The superior equities doctrine limits the circumstances in which an insurer may seek subrogation following payment for an insured’s loss. The doctrine “prevents an insurer from recovering against a party whose equities are equal or superior to those of the insurer.” (State Farm General Ins. Co. v. Wells Fargo Bank, N.A. (2006) 143 Cal.App.4th 1098, 1107.) Hence, “[u]nder the doctrine of superior equities, although an insurer might have a subrogation interest in the insured’s claim against the party that caused the loss, it cannot enforce its subrogation rights unless it has equities superior to those of the wrongdoer.” (Id., p. 1108.)
In their moving papers, the Employer Defendants argue SISF affirmatively admits in the 4AC that it lacks superior equities. The Employer Defendants cite SISF’s allegation that, by entering into agreements to obtain coverage under Mainstay’s certificate of consent to self-insure, they were “deemed to be in compliance with Labor Code § 3700(b).” (4AC, ¶ 31.) The Employer Defendants construe this allegation as an admission they complied with the law and, as a consequence, their equal or superior equities vis-a-vis SISF.

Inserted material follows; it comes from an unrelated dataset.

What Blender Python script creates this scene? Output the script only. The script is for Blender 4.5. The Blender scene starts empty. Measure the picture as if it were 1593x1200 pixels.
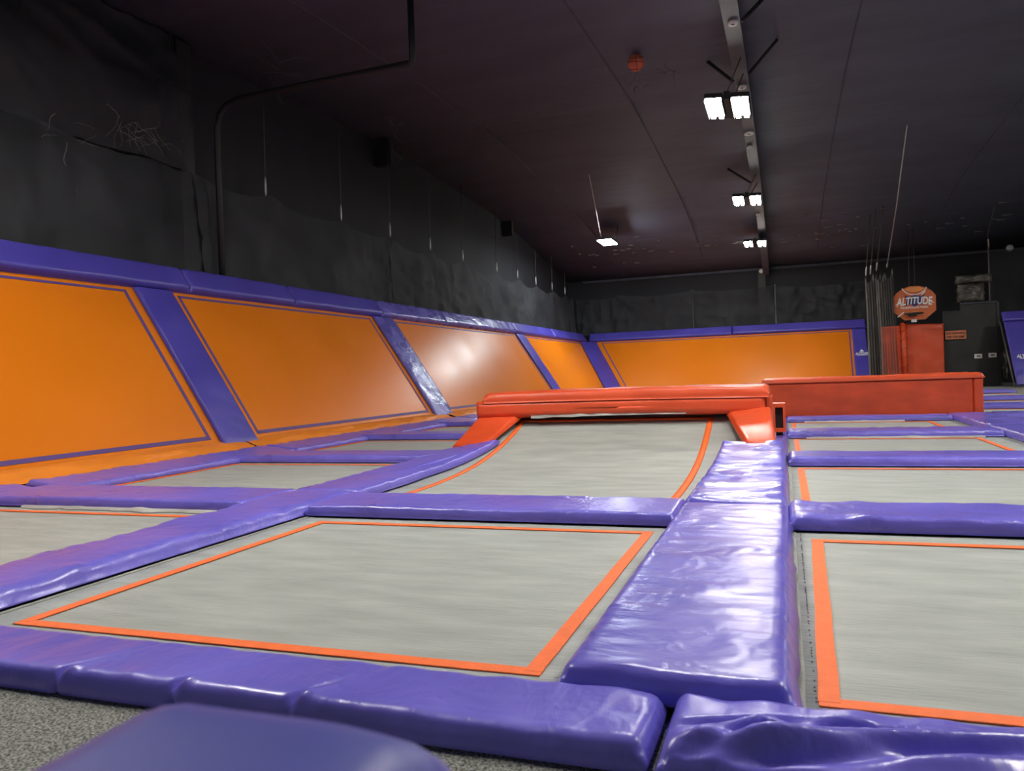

SISF raises several arguments in opposition. The court does not address most of these arguments because the allegations need not be construed as the Employer Defendants suggest. Although SISF alleges the Employer Defendants were “deemed” to be in compliance by virtue of agreements to use Mainstay’s certificate of consent to self-insure, it does not allege that the Employer Defendants were in fact in compliance. In paragraph 18(a), SISF alleges some of the Employer Defendants’ employees were “’converted’ to Mainstay ‘paper’ employees, with or without [the employees’] understanding.” Moreover, SISF alleges in paragraph 18(c) that:
In many cases the contracts between Employer Defendants and Mainstay did not specifically state that coverage would be secured by Mainstay’s self-insurance certificate. In many cases Employer defendants had no contract directly with Mainstay, and instead had contracts with intermediate staffing companies which falsely promised that insurance would be obtained by such staffing company. In some cases, the contracts with intermediate staffing companies made no promise to obtain insurance. In most cases, contracts with intermediate staffing companies did not specifically refer to the Mainstay self-insurance certificate. In all cases, any agreement an Employer Defendant may have had pursuant to which Mainstay agreed to pay compensation benefits, or to secure the obligation to pay compensation
benefits through its self-insurance certificate or otherwise, was unenforceable by the Employer Defendant. Mainstay has asserted in court, and has obtained a ruling in its favor, that the scope of its waiver of sovereign immunity, made at the time of its settlement with DIR in 2005, extended only to claims brought by injured workers in the for compensation benefits, and not to any other type of action, including actions brought by the Security Fund against Mainstay or Blue Lake. As a result, the Employer Defendants and their intermediate staffing companies would not have had the right to enforce any contract with Mainstay in court. This means that those contracts were not valid or enforceable by the Employer Defendants.
Although the Employer Defendants reference paragraph 18(c) in passing, (Moving Memo. at 7:27), they construe it merely as establishing that they contracted either with Mainstay or others to obtain self-insurance coverage. Another construction is available, however, namely that no such coverage was obtained. At this juncture, the court must construe the allegations in SISF’s favor. As a result, it rejects the Employer Defendants’ construction and concludes the 4AC does not contain an admission barring the third cause of action.
Disposition
The demurrer is overruled. The Employer Defendants are directed to file and serve their answer(s) no later than 3/05/18.